Split-screen illustration of a traditional data center on the left and a cloud-based digital preservation network on the right, connected by a glowing arc that represents transition.

At iPRES 2024, a panel discussion on cloud adoption for digital preservation revealed significant concerns across the international digital preservation community, particularly around cost management and vendor dependency. Recognizing an opportunity to shift the conversation from concerns to solutions, APTrust proposed a collaborative workshop for iPRES 2025. After more than a decade of operating preservation infrastructure in the cloud, and knowing that colleagues at the California Digital Library had developed similar expertise, APTrust's Nathan Tallman (Executive Director) and Flavia Ruffner (Lead Engineer for DevSecOps) partnered with CDL's Eric Lopatin (Product Manager for Digital Preservation) and Terry Brady (Technical Lead for the Merritt Repository) to design a workshop focused on sharing practical knowledge with the community.

The Workshop Design

The "Navigating Digital Preservation in the Cloud" workshop at iPRES 2025 brought together practitioners from around the world to collaboratively develop a set of good practices. Rather than presenting lectures, the facilitators structured the session around three core themes: budget and cost management (FinOps), core preservation activities, and DevOps workflows. Participants worked in breakout sessions, contributing their experiences, challenges, and solutions directly to a shared document in real time.

The collaborative energy was immediate. Practitioners compared notes on egress costs, debated the trustworthiness of vendor-managed replication, and strategized on how to justify cloud budgets to institutional leadership.
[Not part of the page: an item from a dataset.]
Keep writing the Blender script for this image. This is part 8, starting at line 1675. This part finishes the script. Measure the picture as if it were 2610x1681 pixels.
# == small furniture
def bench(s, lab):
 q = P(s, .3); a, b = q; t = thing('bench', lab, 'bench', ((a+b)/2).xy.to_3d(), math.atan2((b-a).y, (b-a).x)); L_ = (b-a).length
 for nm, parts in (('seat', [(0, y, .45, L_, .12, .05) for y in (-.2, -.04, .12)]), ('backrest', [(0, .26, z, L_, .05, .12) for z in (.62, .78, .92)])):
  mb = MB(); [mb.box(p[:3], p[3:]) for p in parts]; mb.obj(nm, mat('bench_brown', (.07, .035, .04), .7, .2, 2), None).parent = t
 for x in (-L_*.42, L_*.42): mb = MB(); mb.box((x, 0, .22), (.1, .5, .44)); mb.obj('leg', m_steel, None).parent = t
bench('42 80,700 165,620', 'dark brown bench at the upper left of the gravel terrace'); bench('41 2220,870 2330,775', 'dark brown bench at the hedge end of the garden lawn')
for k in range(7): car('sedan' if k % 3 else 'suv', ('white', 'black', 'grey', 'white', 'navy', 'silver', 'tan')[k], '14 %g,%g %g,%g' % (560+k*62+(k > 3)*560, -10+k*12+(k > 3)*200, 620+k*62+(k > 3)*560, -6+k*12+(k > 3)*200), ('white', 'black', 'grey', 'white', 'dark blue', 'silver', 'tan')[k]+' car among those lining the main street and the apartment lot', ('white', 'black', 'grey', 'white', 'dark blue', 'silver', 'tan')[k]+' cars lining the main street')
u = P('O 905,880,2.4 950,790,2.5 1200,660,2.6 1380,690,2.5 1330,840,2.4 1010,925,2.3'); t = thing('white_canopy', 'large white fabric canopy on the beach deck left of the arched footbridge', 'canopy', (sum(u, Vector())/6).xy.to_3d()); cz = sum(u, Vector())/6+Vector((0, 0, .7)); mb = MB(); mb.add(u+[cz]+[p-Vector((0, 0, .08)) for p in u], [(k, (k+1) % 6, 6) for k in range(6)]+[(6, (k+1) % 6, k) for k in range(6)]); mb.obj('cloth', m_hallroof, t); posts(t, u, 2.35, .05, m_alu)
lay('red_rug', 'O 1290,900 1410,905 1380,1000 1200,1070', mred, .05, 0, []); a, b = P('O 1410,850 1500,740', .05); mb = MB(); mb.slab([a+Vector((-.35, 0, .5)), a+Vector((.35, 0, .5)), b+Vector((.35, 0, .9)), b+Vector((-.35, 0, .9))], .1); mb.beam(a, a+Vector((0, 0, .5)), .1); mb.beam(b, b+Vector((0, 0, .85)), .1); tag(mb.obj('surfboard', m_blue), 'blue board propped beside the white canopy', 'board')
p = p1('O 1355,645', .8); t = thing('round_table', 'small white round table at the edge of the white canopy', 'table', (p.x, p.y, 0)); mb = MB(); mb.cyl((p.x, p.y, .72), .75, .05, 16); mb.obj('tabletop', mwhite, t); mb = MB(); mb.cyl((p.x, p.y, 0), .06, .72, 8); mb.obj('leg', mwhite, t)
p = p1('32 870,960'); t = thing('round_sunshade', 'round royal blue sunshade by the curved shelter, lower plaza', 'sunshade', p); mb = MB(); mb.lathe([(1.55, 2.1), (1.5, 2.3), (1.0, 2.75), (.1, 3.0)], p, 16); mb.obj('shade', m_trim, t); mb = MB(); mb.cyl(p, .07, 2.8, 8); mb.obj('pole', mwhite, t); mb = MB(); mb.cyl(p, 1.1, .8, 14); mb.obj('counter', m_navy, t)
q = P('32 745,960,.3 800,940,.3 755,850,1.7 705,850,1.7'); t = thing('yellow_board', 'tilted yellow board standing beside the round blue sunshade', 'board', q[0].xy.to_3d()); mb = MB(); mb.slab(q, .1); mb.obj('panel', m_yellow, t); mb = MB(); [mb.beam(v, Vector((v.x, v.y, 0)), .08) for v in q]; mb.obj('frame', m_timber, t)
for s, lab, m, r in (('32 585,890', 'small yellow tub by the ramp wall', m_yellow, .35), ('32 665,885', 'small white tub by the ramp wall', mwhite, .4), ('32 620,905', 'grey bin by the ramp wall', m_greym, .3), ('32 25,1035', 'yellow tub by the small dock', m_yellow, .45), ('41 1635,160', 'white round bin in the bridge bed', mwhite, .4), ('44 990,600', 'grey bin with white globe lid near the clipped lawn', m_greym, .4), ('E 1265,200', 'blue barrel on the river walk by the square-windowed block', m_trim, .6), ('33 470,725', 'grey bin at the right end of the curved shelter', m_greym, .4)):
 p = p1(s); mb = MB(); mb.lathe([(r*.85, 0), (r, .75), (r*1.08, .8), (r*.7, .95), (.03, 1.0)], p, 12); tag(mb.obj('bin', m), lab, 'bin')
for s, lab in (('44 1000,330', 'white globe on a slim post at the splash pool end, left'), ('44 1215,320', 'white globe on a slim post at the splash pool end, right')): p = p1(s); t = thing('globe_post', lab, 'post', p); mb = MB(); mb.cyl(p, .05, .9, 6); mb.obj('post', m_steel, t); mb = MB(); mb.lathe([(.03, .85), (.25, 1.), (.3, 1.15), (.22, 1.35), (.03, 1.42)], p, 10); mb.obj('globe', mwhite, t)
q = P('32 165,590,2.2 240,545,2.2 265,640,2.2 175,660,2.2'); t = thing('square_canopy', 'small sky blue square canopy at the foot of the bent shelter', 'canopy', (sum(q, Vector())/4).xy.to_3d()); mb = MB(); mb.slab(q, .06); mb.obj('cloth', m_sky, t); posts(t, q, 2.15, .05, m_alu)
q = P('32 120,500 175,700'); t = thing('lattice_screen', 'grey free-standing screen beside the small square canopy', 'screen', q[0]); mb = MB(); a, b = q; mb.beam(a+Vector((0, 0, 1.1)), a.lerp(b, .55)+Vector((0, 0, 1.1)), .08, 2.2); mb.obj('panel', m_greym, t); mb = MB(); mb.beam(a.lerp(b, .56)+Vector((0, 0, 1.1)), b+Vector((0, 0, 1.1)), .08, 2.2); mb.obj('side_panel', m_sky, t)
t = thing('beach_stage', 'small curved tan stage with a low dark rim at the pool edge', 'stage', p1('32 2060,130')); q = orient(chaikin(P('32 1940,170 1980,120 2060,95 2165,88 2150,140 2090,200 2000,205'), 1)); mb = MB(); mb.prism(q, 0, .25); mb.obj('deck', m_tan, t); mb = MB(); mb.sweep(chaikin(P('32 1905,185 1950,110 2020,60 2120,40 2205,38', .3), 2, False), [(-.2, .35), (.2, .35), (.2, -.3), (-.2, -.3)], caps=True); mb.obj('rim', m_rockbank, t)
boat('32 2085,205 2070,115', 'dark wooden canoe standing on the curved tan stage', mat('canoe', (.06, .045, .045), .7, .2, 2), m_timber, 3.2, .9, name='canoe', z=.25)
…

The result was a living document capturing the collective wisdom of an international community working at the intersection of cloud computing and long-term preservation.

Key Themes

The document reflects where the community currently stands: cautiously optimistic about cloud-native tools, frustrated by cost unpredictability, seeking shared language across technical and preservation roles, and deeply concerned about data sovereignty and trust.

Several themes emerged across all three breakout groups:

Five-circle Venn diagram showing shared ‘Universal Challenges’ across data trust, cost visibility, workflows, shared language, and automation.
  • Trust came up repeatedly -- in cloud services to maintain fixity guarantees, in replicated copies that are genuinely independent, and in costs that remain predictable. These concerns reflect institutions making significant preservation commitments based on vendor promises that are difficult to verify independently.
  • Cost visibility emerged as a universal challenge. Egress charges were described as "a maze"—different rules for different vendors, regions, and scenarios, with calculators that feel neither intuitive nor comparable.
  • Data sovereignty and geographic constraints added complexity to every discussion. For institutions required to keep data within specific national borders, cloud flexibility often collides with regulatory reality. This was especially evident for participants from countries with limited local cloud infrastructure, where options are constrained and costs elevated.

The document also captures what practitioners wish existed: a FinOps group for digital preservation, shared testing grounds for cloud-based tools, and starter playbooks for institutions beginning their cloud journey.

Practical Strategies

The document includes strategies institutions are currently using: tracking costs with early notifications and anomaly detection, breaking workflows into small containerized steps, rethinking fixity approaches to balance thoroughness with expense, and using cloud transitions as opportunities to re-examine processes rather than simply replicating existing workflows.

It also acknowledges open questions where the community needs shared understanding:

  • Can institutions rely on cloud vendors' block-level integrity checks?
  • How should DevOps responsibilities be divided between IT and preservation teams?
  • What constitutes genuine independence of copies in cloud environments?

A Living Resource and Call to Action

The document is deliberately framed as living. A static version is preserved in UVA's LibraOpen repository at https://doi.org/10.18130/q6de-8m62, but a Google Doc version remains open for community contributions. The archived version will be periodically updated to capture evolving practices.

The facilitators invite the community to read, review, and contribute to this collaborative resource. Add comments to the Google Doc. Share experiences that align with or challenge the documented practices. Suggest additional strategies or open questions. The document's value grows through community participation.

The workshop concluded with seven concrete recommendations for community action: from building shared spaces for ongoing learning to addressing Indigenous data sovereignty concerns more directly. None require massive infrastructure or funding; most could start with a shared document, a standing call, a GitHub repository, or an informal community-of-practice model. Let us know if you want to be part of the conversation.

The iPRES 2025 workshop demonstrated that digital preservation practitioners are stronger when they share not just successes, but uncertainties and ongoing challenges. The cloud introduces new complexities while creating new opportunities for community collaboration and learning. This document represents a starting point for that ongoing conversation.